In her answer, Jensen claimed that the law on extended country-by-country-reporting (extended CBCR) already is in effect in Norway. However, if that were true, the parliamentary debate would have been superfluous.
Norway has not introduced an extended CBCR. An extended CBCR demands that full costs are reported from every country where a company is registered. In the additional information, no demand to publish full costs has been included, only the purchase of goods and services. Due to that, the reporting of taxes in a greater context is flawed. Only when full costs are reported, the tax will be published in its right context. Today’s regulation cannot even be considered country-by-country reporting, because it does not require companies to report from all countries.
The Ministry of Finance developed a regulation that only demands a separate report, which may be kept away from the annual accounts. The result of this is unreliable and useless figures.
Publish What You Pay Norway therefore believes that we need to put in place an extended CBCR, because that is a financial reporting requirement developed in line with how companies already report. That makes it cheaper, simpler and more reliable.
It is therefore wrong when Jensen claims that such notes lead to a more expensive reporting. There are no additional costs related to adding extended CBCR to the financial accounts’ notes. It simply requires the reporting of already revised information. The way the reporting is set up today, there is no demand for a connection between what is reported country-by-country and what is reported in the financial accounts. It is this lack of connection that fosters the need for extra revision. By introduction extended CBCR, and requiring it to be published as notes to the accounts, one avoids the extra costs.
An extended CBCR requires companies to report on eight basic accounting figures, which are to be published as notes to the annual financial accounts, and that are public. Therefore, it is also a sidetrack when Jensen refers to tax exchange agreements as a kind of counter argument against an extended CBCR. The tax exchange agreements may give the tax authorities some transparency. But, they do not require making figures public, a publication that could provide a standardized transparency across countries. Therefore, the tax exchange agreement is not a tool that can tackle the problem of an annual increase in capital flight of 9.4%.
Jensen’s story of political powerlessness in the meeting with interests in other countries that do not want transparency on companies in tax havens is also incorrect. The attitude is founded on a premise that there are no measures or tools available. This makes it seem like the Ministry of Finance refuses to take responsibility. An extended CBCR requires for home countries to demand of companies to report from all countries. A tax haven cannot require a company to avoid the reporting requirements of its home country.

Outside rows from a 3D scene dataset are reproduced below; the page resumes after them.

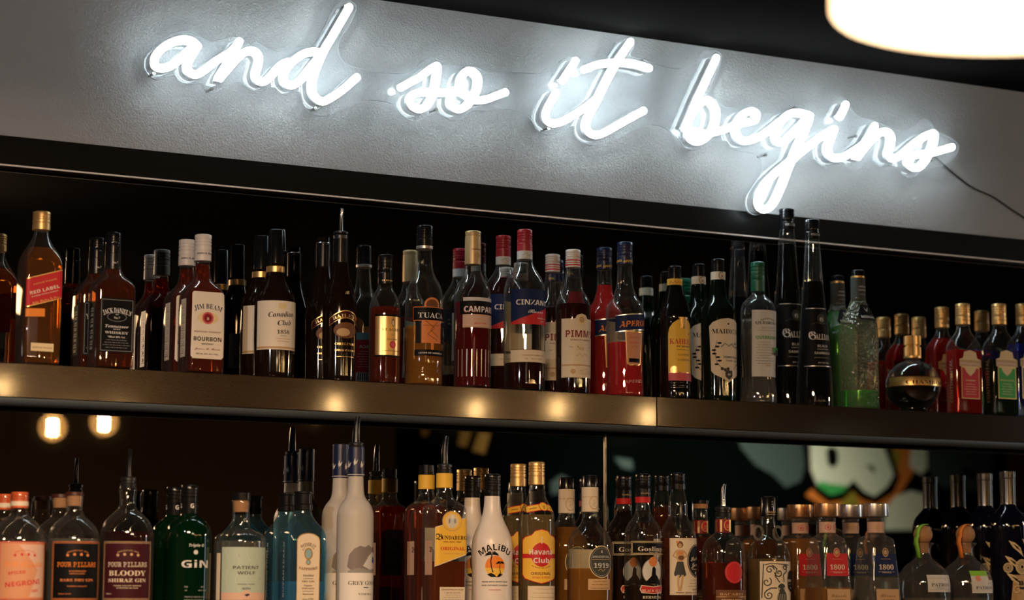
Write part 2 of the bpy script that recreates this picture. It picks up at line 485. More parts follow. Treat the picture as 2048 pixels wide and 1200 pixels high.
fascia_m = prin('black_laminate', (.006, .0055, .005), .38, spec=.12, bump=(420, .25, .00015, 2))
shelf_m = prin('dark_brown_laminate', (.014, .0075, .0045), .21, spec=.42, coat=.5, bump=(330, .4, .0003, 3))
strip_m = prin('brushed_aluminium', (.10, .125, .15), .42, .5)
edge_m = prin('pale_edge_strip', (.95, .86, .78), .3)
mm = bpy.data.materials.new('smoky_mirror'); _n, _l = nodes_of(mm); _b = _n['Principled BSDF']
_b.inputs['Base Color'].default_value = (.62, .60, .57, 1); _b.inputs['Metallic'].default_value = 1; _b.inputs['Roughness'].default_value = .012

struct(box('floor', RX0, RX1, RY0, .3, -.1, 0, floor_m))
struct(box('ceiling', RX0, RX1, RY0, .3, Z_CEIL, Z_CEIL+.1, dark_ceiling))
struct(box('wall_north', RX0, RX1, WY, .3, Z_F2-.004, Z_CEIL, plaster))
struct(box('wall_north_lower', RX0, RX1, .008, .3, 0, Z_F2-.004, dark_wall))
struct(box('wall_north_backing', RX0, RX1, LM+.008, .006, Z_LOW, Z_BOT-.0005, dark_wall))
struct(box('wall_south', 4.9, RX1, RY0-.1, RY0, 0, Z_CEIL, dark_wall))
struct(box('wall_south_brown', RX0, 4.9, RY0-.1, RY0, 0, Z_CEIL, prin('brown_wall', (.06, .035, .017), .8, spec=.1)))
struct(box('wall_west', RX0-.1, RX0, RY0, .3, 0, Z_CEIL, prin('brown_wall', (.06, .035, .017), .8, spec=.1)))
struct(box('wall_east', RX1, RX1+.1, RY0, .3, 0, Z_CEIL, dark_wall))
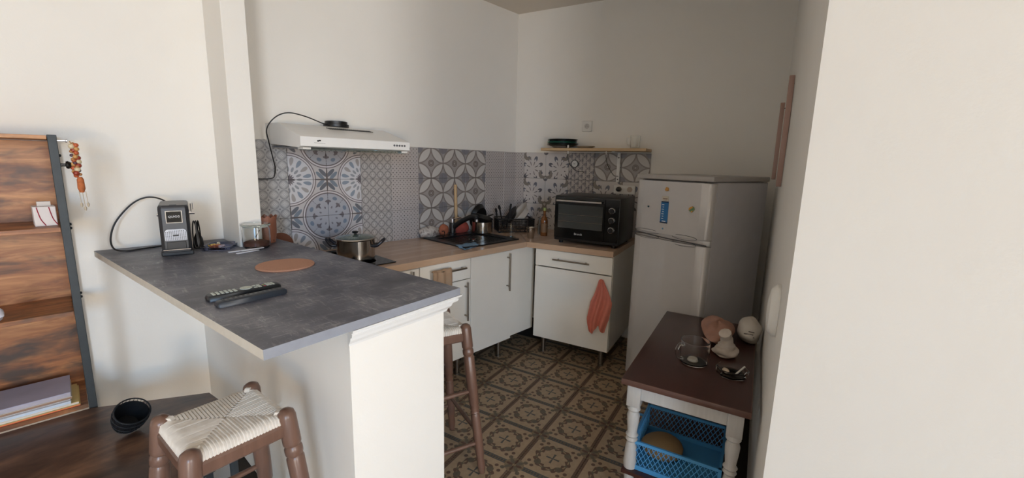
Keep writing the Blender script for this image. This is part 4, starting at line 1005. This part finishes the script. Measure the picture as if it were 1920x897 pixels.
# hanging ornament
orn = thing('bead_ornament', 'red and gold beaded ornament hanging from the bookshelf hook', 'ornament', (-2.788, -.288, 1.455))
q = MB(); q.tube([(0, 0, 0), (.006, 0, -.02)], .002, 6); q.done('string', plain('gold_string', (170, 130, 80), .6), orn)
zc = -.01
for k in range(26):
    c = [(176, 120, 70), (150, 60, 40), (200, 150, 90), (90, 60, 70), (214, 196, 160), (186, 90, 50)][(k * 5) % 6]; rr_ = .006 + .004 * ((k * 7) % 3) / 2
    q = MB(); q.lathe([(rr_ * sin(a), -rr_ * cos(a)) for a in (0.05, .6, 1.2, 1.8, 2.4, 3.09)], 10, (.008 + .008 * sin(k * 1.9), .006 * cos(k * 2.3), zc)); q.done('bead', plain('bead_%d' % ((k * 5) % 6), c, .35), orn); zc -= .0048
q = MB(); q.lathe([(.006, -.05), (.011, -.035), (.010, 0), (.006, .01)], 12, (.014, 0, zc - .01), sx=1); q.done('tassel', plain('orange_tassel', (196, 110, 60), .8, var=.3, sc=90), orn); 
for k in range(3):
    x = .006 + .009 * k; L_ = .05 + .015 * (k % 2)
    q = MB(); q.tube([(x, 0, zc - .055), (x + .002, 0, zc - .055 - L_)], .0012, 5); q.lathe([(.001, -.012), (.004, -.006), (.004, .002), (.001, .006)], 8, (x + .002, 0, zc - .055 - L_)); q.done('fringe', plain('pale_fringe', (196, 180, 156), .6), orn)
# black basket candle holder tipped on the desk
bk = thing('wire_basket', 'small black woven wire basket lying tipped on the low table', 'basket', (-2.745, -.625, .3855))
q = MB(); n = 30
def ringp(k, r, z): a = 2 * pi * k / n; return (r * cos(a), r * sin(a), z)
MR = Matrix.Translation((0, 0, .058)) @ Matrix.Rotation(radians(20), 4, 'Z') @ Matrix.Rotation(radians(38), 4, 'X')
q.T = MR
pr_ = [(.036, -.045), (.048, -.02), (.053, .015), (.052, .042)]
for k in range(n):
    if k % 10 != 0: q.tube([ringp(k, r, z) for r, z in pr_], .0011, 4)
for r, z in ((.036, -.045), (.050, -.008), (.0535, .02), (.052, .042)): q.tube([ringp(k, r, z) for k in range(n + 1)], .0028 if z > .04 or z < -.04 else .0022, 6, cap=False)
q.lathe([(0, -.047), (.036, -.047), (.036, -.044), (0, -.044)], 24)
q.lathe([(.034, -.043), (.050, .0), (.050, .03)], 24, cap=False)
q.done('basket_body', mat('black_wire', lambda: MIX(NZ(20), lin((20, 24, 28)), lin((42, 46, 52))), .45, .3), bk)
zmin = min((bk.children[0].matrix_basis @ v.co).z for v in bk.children[0].data.vertices); bk.children[0].location.z -= zmin
# ------------------------------------------------------------ side table
NL, FLc, NR = Vector((-1.409, -1.897, 0)), Vector((-.512, -1.691, 0)), Vector((-1.318, -2.352, 0))
AT_ = atan2(.206, .897); tb = thing('side_table', 'dark wood-topped side table with turned grey legs by the right wall', 'table', (NR.x, NR.y + .012, 0), AT_)
TW, TL = .445, .915      # local: x away from camera, y to the left
MB().box(0, TL, 0, TW, .575, .60, .004, 2).done('top', [TABLEW, TABLEE], tb)
o = tb.children[0]
for p in o.data.polygons:
    if p.normal.x < -.3 or abs(p.normal.y) > .3: p.material_index = 1
q = MB(); q.box(.045, .063, .05, TW - .05, .505, .575); q.box(TL - .063, TL - .045, .05, TW - .05, .505, .575); q.box(.06, TL - .06, .03, .045, .505, .575); q.box(.06, TL - .06, TW - .045, TW - .03, .505, .575); q.done('apron', GREYW, tb, smooth=False)
for x in (.055, TL - .055):
    for y in (.045, TW - .045):
        q = MB(); q.box(x - .026, x + .026, y - .026, y + .026, .475, .575, .002)
        q.lathe([(.018, 0), (.022, .02), (.016, .05), (.024, .09), (.019, .10), (.025, .11), (.019, .12), (.018, .14), (.026, .22), (.022, .29), (.017, .315), (.024, .325), (.018, .335), (.025, .345), (.018, .355), (.023, .40), (.025, .43), (.019, .45), (.026, .458), (.022, .475)], 18, (x, y, 0))
        q.done('leg', GREYW, tb, ang=45)
MB().box(.02, TL - .02, .02, TW - .02, .185, .20).done('lower_shelf', TABLEW, tb, smooth=False)
tbm = Matrix.Translation(tb.location) @ Matrix.Rotation(AT_, 4, 'Z')
# blue crate basket
BLU = plain('blue_plastic', (72, 142, 192), .4, var=.05)
ck = thing('plastic_basket', 'bright blue lattice plastic basket on the lower shelf of the side table', 'basket', tbm @ Vector((.05, .075, .2005)), AT_)
bw, bd_, bh = .30, .32, .125
q = MB()
def lattice(P0, du, dv, Lu, Lv, nn, mm):
    P0, du, dv = Vector(P0), Vector(du), Vector(dv); st = Lu / nn
    sv = Lv / mm
    for i in range(nn):
        for j in range(mm):
            a = P0 + du * (i + (.5 if j % 2 else 0)) * st + dv * j * sv
            if i + (.5 if j % 2 else 0) + .5 <= nn: q.tube([a, a + du * st * .5 + dv * sv], .0016, 4)
            if i + (.5 if j % 2 else 0) - .5 >= 0: q.tube([a, a - du * st * .5 + dv * sv], .0016, 4)
z0_ = .02
lattice((0, 0, z0_), (0, 1, 0), (0, 0, 1), bd_, bh - .03, 17, 6); lattice((bw, 0, z0_), (0, 1, 0), (0, 0, 1), bd_, bh - .03, 17, 6)
lattice((0, 0, z0_), (1, 0, 0), (0, 0, 1), bw, bh - .03, 16, 6); lattice((0, bd_, z0_), (1, 0, 0), (0, 0, 1), bw, bh - .03, 16, 6)
lab(q.done('lattice_sides', BLU, ck), 'open diamond lattice sides')
q = MB()
for (a, b, c_, d_) in ((-.004, bw + .004, -.004, .004), (-.004, bw + .004, bd_ - .004, bd_ + .004), (-.004, .004, -.004, bd_ + .004), (bw - .004, bw + .004, -.004, bd_ + .004)):
    q.box(a, b, c_, d_, bh - .012, bh); q.box(a, b, c_, d_, 0, z0_)
for x in (0, bw):
    for y in (0, bd_): q.box(x - .006, x + .006, y - .006, y + .006, 0, bh)
q.box(0, bw, 0, bd_, 0, .003); q.done('frame', BLU, ck, smooth=False)
q = MB(); q.tube(smoothpath([(.09, bd_, bh - .01), (.10, bd_ + .03, bh - .008), (.15, bd_ + .04, bh - .008), (.20, bd_ + .03, bh - .008), (.21, bd_, bh - .01)]), .006, 8); q.done('handle', BLU, ck)
ckm = Matrix.Translation(ck.location) @ Matrix.Rotation(AT_, 4, 'Z')
o = lumpy('bread_loaf', tuple(ckm @ Vector((.15, .225, .0035))), .085, .085, .042, plain('bread_crust', (150, 122, 84), .8, var=.15, sc=20), .05, 2, 31, flat=.2, rotz=AT_ + .3); tag(o, 'round yellow-brown loaf lying inside the blue basket', 'bread')
# table things
ZB = .60
gj = thing('glass_mug_large', 'clear ribbed glass mug with handle and candle stub on the side table', 'mug', (-1.075, -2.055, ZB), radians(150))
q = MB(); q.lathe([(0, 0), (.050, 0), (.056, .006), (.058, .05), (.057, .095), (.0585, .098), (.055, .098), (.0535, .05), (.052, .010), (0, .007)], 48); q.done('mug_body', GLASS, gj)
q = MB(); q.tube(smoothpath([(.056, 0, .085), (.078, 0, .088), (.090, 0, .065), (.082, 0, .035), (.056, 0, .025)]), .006, 8); q.done('handle', GLASS, gj)
MB().lathe([(0, .0075), (.020, .0075), (.022, .012), (.018, .02), (0, .02)], 18, (.005, .0, 0)).done('candle_stub', plain('wax', (206, 200, 188), .5), gj)
ash = thing('glass_dish', 'low clear glass ashtray nearest the front of the side table', 'ashtray', (-1.075, -2.205, ZB), radians(20))
MB().lathe([(0, 0), (.052, 0), (.058, .006), (.060, .028), (.055, .030), (.050, .010), (0, .007)], 8).done('dish', GLASS, ash)
o = lumpy('soap_piece', (-1.085, -2.185, ZB + .0075), .021, .012, .008, plain('ivory_soap', (210, 190, 168), .6), .06, 2, 4, flat=.1, rotz=.6); tag(o, 'ivory pebble-like soap piece lying in the glass ashtray', 'soap')
q = MB(); q.tube([(-1.082, -2.222, ZB + .012), (-1.030, -2.238, ZB + .030)], .0035, 8); tag(q.done('cigarette', plain('white_cigarette', (226, 222, 214), .6)), 'thin white cigarette resting on the glass ashtray rim', 'cigarette')
KR = mat('brown_pink_paper', lambda: MIX(NZ(14, 4), lin((150, 108, 92)), lin((188, 144, 124))), .6, bump=lambda: NZ(22, 4), bstr=.8, bdist=.006)
o = lumpy('paper_bag', (-.705, -2.030, ZB + .001), .135, .068, .046, KR, .22, 4, 42, nu=36, nv=20, flat=.25, rotz=radians(14)); tag(o, 'crumpled brownish-pink bag lying at the back of the side table', 'bag')
o = lumpy('bread_bag', (-.625, -2.150, ZB + .001), .105, .052, .060, plain('white_bag', (206, 198, 186), .5, var=.06, sc=10, bump=lambda: NZ(25, 4), bstr=.5, bdist=.004), .12, 3, 51, nu=30, nv=16, flat=.25, rotz=radians(14)); tag(o, 'white bag with faint dark printing at the right of the side table', 'bag')
o2 = o
q = MB()
for k, (a, b) in enumerate([(-.02, .02), (-.014, .024), (-.018, .006)]): q.box(-.0, .0012, a, b, -.012 + k * .012, -.008 + k * .012)
MW = o2.rotation_euler.to_matrix().to_4x4(); pr = q.done('print', plain('faint_print', (90, 78, 74), .6), o2); pr.location = (-.104, .0, .056); pr.rotation_euler = (0, .3, .0)
o = lumpy('garlic_bag', (-.900, -2.128, ZB + .001), .058, .050, .026, mat('garlic_bag', lambda: MIX(NZ(22, 3), lin((176, 160, 146)), lin((214, 204, 192))), .5, bump=lambda: NZ(30, 4), bstr=.6, bdist=.004), .16, 4, 61, nu=30, nv=16, flat=.25,
          neck=([(0, 0, .030), (.003, .0, .055), (-.002, .002, .078), (-.014, .004, .096), (-.022, .006, .108)], [.036, .027, .024, .026, .012, .004])); tag(o, 'knotted off-white plastic bag standing between the glass mug and the bags', 'bag')
# boards on the right wall
def board(label, s, z0, z1, off, w0, group='wooden boards on the right wall'):
    t = thing('wooden_board', label, 'wall board', PC(s, off, z0), AC, group)
    H = z1 - z0; q = MB(); poly = [(-.010, 0), (.010, 0), (w0, H * .62), (w0 * .9, H * .72), (.012, H), (-.012, H), (-w0 * .8, H * .68), (-w0, H * .55)]
    q.T = Matrix(((1, 0, 0, 0), (0, 0, 1, 0), (0, 1, 0, 0), (0, 0, 0, 1))); q.prism(poly, -.011, .011, .002); q.done('plank', woodmat('reddish_board', (160, 128, 116), (186, 154, 140), .5), t)
    q = MB(); q.tube([(0, off - .001, H * .93), (0, 0, H * .93)], .003, 6); q.done('peg', BLACK_PL, t)
    return t
board('longer reddish wooden board hanging on the right wall', .95, 1.330, 1.845, .0130, .030)
board('shorter reddish wooden board hanging behind the longer one', .35, 1.352, 1.80, .024, .020)
sw = thing('wall_hook', 'white oval hook plate low on the right wall near its edge', 'hook', PC(1.90, .0005, .985), AC)
q = MB(); q.lathe([(.042, 0), (.042, .010), (.034, .024), (.015, .030), (0, .031)], 24, sx=1, sy=2.0); q.T = Matrix.Identity(4)
for v in q.bm.verts: v.co = Vector((v.co.x, v.co.z * -1, v.co.y))
q.done('plate', WHITE_PL, sw)
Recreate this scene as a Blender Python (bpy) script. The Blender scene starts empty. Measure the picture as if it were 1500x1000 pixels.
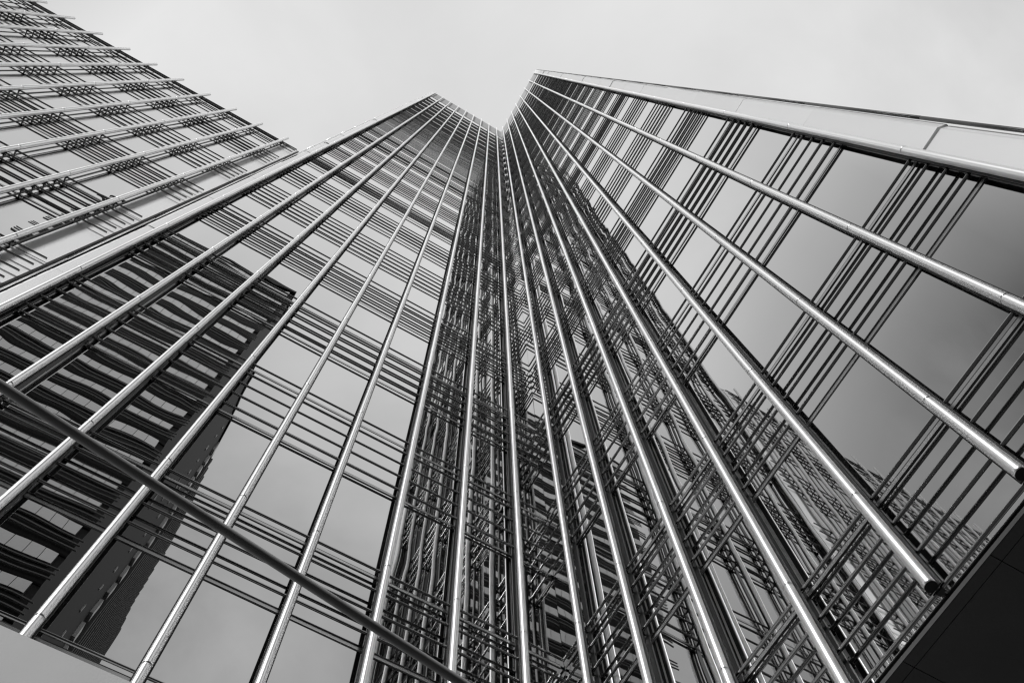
import bpy, bmesh, math, random
from mathutils import Matrix, Vector
random.seed(7)
SC = bpy.context.scene
COL = SC.collection
S = 0.65            # metres per layout unit (floor 3.9 m, bay 0.975 m)
EYE = 1.6           # camera height above the pavement
GZ = -EYE / S       # the ground in layout units

# ------------------------------------------------------------------ camera
cam_d = bpy.data.cameras.new('camera')
cam = bpy.data.objects.new('camera', cam_d)
COL.objects.link(cam)
cam_d.sensor_width = 36.0
cam_d.lens = 31.33
cam_d.clip_start = 0.05
cam_d.clip_end = 3000
Rr = ((0.86613385, -0.49940488, -0.0201724),
      (0.47179868, 0.83024478, -0.29681578),
      (0.16497928, 0.24756488, 0.95472167))
cam.matrix_world = Matrix(((Rr[0][0], -Rr[1][0], -Rr[2][0], 0),
                           (Rr[0][1], -Rr[1][1], -Rr[2][1], 0),
                           (Rr[0][2], -Rr[1][2], -Rr[2][2], EYE),
                           (0, 0, 0, 1)))
SC.camera = cam

# ------------------------------------------------------------------ world
world = bpy.data.worlds.new('World')
SC.world = world
world.use_nodes = True
nt = world.node_tree
nt.nodes.clear()
def wn(t, **k):
    n = nt.nodes.new(t)
    for a, b in k.items():
        setattr(n, a, b)
    return n
L = nt.links.new
def math_node(tree, op, a, b=None, clamp=False):
    n = tree.nodes.new('ShaderNodeMath'); n.operation = op; n.use_clamp = clamp
    for i, x in enumerate((a, b)):
        if x is None: continue
        if isinstance(x, (int, float)): n.inputs[i].default_value = x
        else: tree.links.new(x, n.inputs[i])
    return n.outputs[0]
out = wn('ShaderNodeOutputWorld'); bg = wn('ShaderNodeBackground')
sky = wn('ShaderNodeTexSky', sky_type='NISHITA', sun_disc=False)
sky.sun_elevation = math.radians(33); sky.sun_rotation = math.radians(236)
sky.air_density = 1.0; sky.dust_density = 3.0
bw = wn('ShaderNodeRGBToBW'); L(sky.outputs[0], bw.inputs[0])
tc = wn('ShaderNodeTexCoord')
sep = wn('ShaderNodeSeparateXYZ'); L(tc.outputs['Generated'], sep.inputs[0])
M = lambda op, a, b=None, c=False: math_node(nt, op, a, b, c)
zc = M('MAXIMUM', sep.outputs[2], 0.0)
den = M('ADD', zc, 0.22)
comb = wn('ShaderNodeCombineXYZ')
L(M('DIVIDE', sep.outputs[0], den), comb.inputs[0]); L(M('DIVIDE', sep.outputs[1], den), comb.inputs[1])
n1 = wn('ShaderNodeTexNoise'); n1.inputs['Scale'].default_value = 2.9; n1.inputs['Detail'].default_value = 7
n1.inputs['Roughness'].default_value = 0.52; n1.inputs['Distortion'].default_value = 0.35
L(comb.outputs[0], n1.inputs['Vector'])
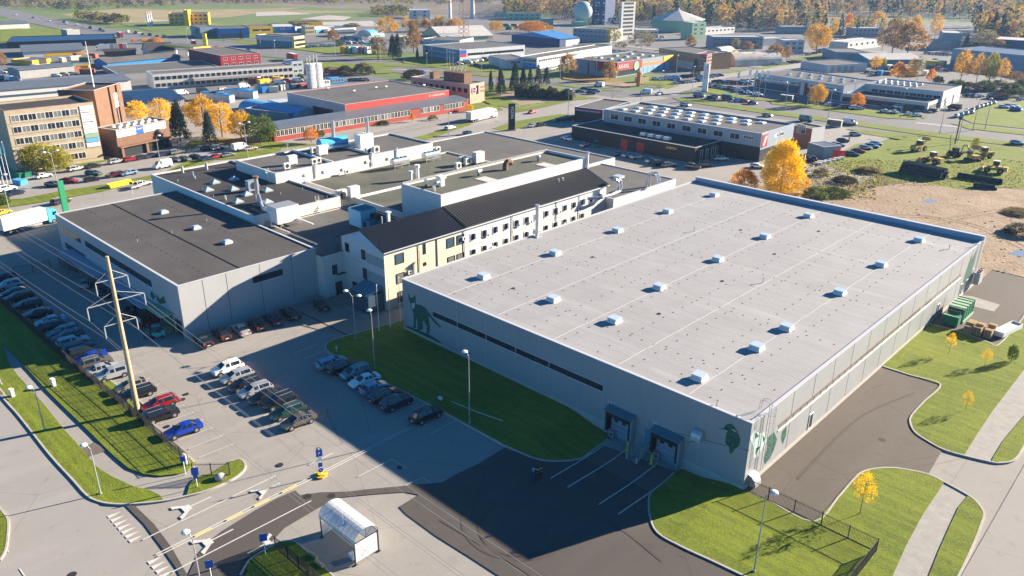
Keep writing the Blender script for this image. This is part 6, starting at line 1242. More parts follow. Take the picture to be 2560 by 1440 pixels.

The Ministry of Finance seems to think that their responsibility goes no further than issues concerning increased transparency in tax matters. That reduces the problem to transparency in individual cases.
Jensen argues that the regulation should be allowed to stay in effect as it is for three years before we can evaluate the reporting requirement. But, as long as companies are not required to report costs, are not required to report from tax havens, are given exceptions clauses, and the reporting is kept separate from the annual accounts, it is obvious that the regulation cannot work as intended. We do not have to wait three years to understand that.
Both the Christian Democratic Party and the Liberal Party state their support for extended country-by-country reporting, but Erna Solberg and Siv Jensen have bound the political parties that support the government by a demand for unanimity in the cooperation agreement. This prevents them from promoting the law’s intent and from reinforcing it by adding the three final demands of an extended CBCR.
Do the Government’s supporting parties hear that Siv Jensen’s rhetoric avoid the facts on extended country-by-country-reporting? We hope that they will follow their own convictions and get behind the suggested note when the revised national budget is processed today.